Charles Hinman

Painter

Charles Hinman visited CCA and in conversational style, revealed his 2D and shaped 3D canvases from the 60’s to present. We learned that his pieces have been collected by the Met and the Whitney Museums, in addition to across the U.S., Europe and Japan. His biggest influence is in Minimalist art after a time of Abstract Expressionism, DeKooning and Pollock, and was partnered with Frank Stella’s paintings, constructions and sculpture in the exhibition, & Shape and Structure”
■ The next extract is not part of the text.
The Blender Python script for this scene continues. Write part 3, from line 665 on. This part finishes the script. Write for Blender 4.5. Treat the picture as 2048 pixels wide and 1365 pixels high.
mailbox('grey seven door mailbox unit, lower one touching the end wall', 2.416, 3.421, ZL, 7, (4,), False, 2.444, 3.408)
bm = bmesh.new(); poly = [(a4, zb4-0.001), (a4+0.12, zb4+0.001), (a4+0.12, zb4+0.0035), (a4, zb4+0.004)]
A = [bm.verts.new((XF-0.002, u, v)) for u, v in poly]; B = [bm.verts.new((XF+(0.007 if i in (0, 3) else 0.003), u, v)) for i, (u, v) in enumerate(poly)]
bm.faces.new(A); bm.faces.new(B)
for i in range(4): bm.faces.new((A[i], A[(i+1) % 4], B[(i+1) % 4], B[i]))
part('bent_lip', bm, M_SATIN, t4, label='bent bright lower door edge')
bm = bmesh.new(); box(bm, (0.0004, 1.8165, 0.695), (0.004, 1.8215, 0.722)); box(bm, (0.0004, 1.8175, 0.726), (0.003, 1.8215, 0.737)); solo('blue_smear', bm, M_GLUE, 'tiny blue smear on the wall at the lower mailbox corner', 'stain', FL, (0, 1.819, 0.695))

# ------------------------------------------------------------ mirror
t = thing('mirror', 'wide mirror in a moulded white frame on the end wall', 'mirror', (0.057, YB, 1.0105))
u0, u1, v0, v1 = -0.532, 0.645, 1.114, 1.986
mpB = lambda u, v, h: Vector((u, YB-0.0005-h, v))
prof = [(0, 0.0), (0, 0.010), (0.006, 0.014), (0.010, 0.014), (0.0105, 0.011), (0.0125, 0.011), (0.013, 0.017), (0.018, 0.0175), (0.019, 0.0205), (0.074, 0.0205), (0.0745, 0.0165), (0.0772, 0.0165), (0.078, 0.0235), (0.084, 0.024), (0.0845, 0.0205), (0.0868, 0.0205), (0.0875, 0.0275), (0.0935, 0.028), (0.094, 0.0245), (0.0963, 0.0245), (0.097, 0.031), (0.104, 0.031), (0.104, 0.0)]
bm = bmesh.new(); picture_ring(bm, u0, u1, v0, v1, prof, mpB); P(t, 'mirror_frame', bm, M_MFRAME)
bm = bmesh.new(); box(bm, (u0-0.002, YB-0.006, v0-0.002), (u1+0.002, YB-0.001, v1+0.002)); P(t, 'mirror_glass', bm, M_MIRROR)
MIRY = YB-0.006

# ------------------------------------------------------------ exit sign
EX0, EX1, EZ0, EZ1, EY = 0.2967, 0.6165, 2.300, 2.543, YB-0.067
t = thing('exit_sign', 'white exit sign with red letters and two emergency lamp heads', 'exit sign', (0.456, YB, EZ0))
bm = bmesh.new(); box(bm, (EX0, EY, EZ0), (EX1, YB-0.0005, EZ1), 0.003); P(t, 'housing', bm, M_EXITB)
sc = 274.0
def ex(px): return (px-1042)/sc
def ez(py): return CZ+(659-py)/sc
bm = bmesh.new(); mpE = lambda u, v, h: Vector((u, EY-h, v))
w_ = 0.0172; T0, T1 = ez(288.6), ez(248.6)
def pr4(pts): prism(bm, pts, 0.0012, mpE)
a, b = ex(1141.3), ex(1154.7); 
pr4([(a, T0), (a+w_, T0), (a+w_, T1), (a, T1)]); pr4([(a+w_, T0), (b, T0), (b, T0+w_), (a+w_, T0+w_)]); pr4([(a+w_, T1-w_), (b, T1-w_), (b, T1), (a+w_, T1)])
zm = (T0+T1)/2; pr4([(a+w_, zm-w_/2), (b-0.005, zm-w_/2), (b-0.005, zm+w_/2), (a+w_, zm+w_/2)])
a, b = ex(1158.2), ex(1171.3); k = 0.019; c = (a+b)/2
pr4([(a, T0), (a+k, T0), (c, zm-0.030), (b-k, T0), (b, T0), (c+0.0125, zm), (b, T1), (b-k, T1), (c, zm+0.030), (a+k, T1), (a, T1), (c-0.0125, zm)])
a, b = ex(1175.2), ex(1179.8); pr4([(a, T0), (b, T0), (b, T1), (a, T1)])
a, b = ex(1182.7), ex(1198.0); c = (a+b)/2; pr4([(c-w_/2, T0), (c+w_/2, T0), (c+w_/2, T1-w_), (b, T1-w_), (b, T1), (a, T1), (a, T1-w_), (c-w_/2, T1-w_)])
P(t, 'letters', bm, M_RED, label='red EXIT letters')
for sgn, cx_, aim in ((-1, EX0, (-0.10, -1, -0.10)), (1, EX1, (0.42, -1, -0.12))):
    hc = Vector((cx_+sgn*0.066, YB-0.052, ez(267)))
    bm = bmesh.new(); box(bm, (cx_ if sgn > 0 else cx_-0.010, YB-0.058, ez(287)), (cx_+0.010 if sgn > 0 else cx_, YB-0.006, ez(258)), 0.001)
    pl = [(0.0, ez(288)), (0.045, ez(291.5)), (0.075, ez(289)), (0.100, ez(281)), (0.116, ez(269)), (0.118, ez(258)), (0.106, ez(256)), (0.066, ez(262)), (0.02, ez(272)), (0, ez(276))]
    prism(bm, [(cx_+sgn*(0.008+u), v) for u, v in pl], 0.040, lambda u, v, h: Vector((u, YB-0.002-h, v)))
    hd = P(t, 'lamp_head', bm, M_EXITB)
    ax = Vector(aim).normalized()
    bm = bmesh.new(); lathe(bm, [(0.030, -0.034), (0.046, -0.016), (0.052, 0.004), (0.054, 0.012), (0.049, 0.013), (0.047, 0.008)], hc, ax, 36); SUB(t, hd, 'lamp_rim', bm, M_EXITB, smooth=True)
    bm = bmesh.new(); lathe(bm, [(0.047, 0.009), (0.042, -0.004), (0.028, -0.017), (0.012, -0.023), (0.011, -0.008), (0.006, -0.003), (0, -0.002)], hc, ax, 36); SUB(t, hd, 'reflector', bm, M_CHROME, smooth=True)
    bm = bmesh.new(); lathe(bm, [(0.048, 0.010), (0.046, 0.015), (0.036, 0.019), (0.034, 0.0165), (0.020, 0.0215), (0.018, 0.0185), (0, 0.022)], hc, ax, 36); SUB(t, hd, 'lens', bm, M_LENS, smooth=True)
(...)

An American pioneer of hard-edged shaped canvases, Charles Hinman has had a distinguished career and inexorable commitment to a single idea. Hinman has been painting hard-edged shaped abstract canvases for over half a century. His active involvement as a painter parallels Frank Stella during the mid 1960’s, when both artists became involved in changing the format of a painting from a mainstay rectilinear surface to other improbable shapes. In some ways, Hinman’s early painting from 1964 became a touchstone for artists who gradually began to focus their attention on the shaped canvases. The genre, in which both he and Stella were major practitioners, evolved during a strategic period in the story of contemporary abstract painting, a period that refuted the authority of the gesture in favor of geometric space. As new variations on this theme began to arrive on the scene, works by Leon Polk Smith, Ellsworth Kelly and Ron Gorchov, among others, received critical attention.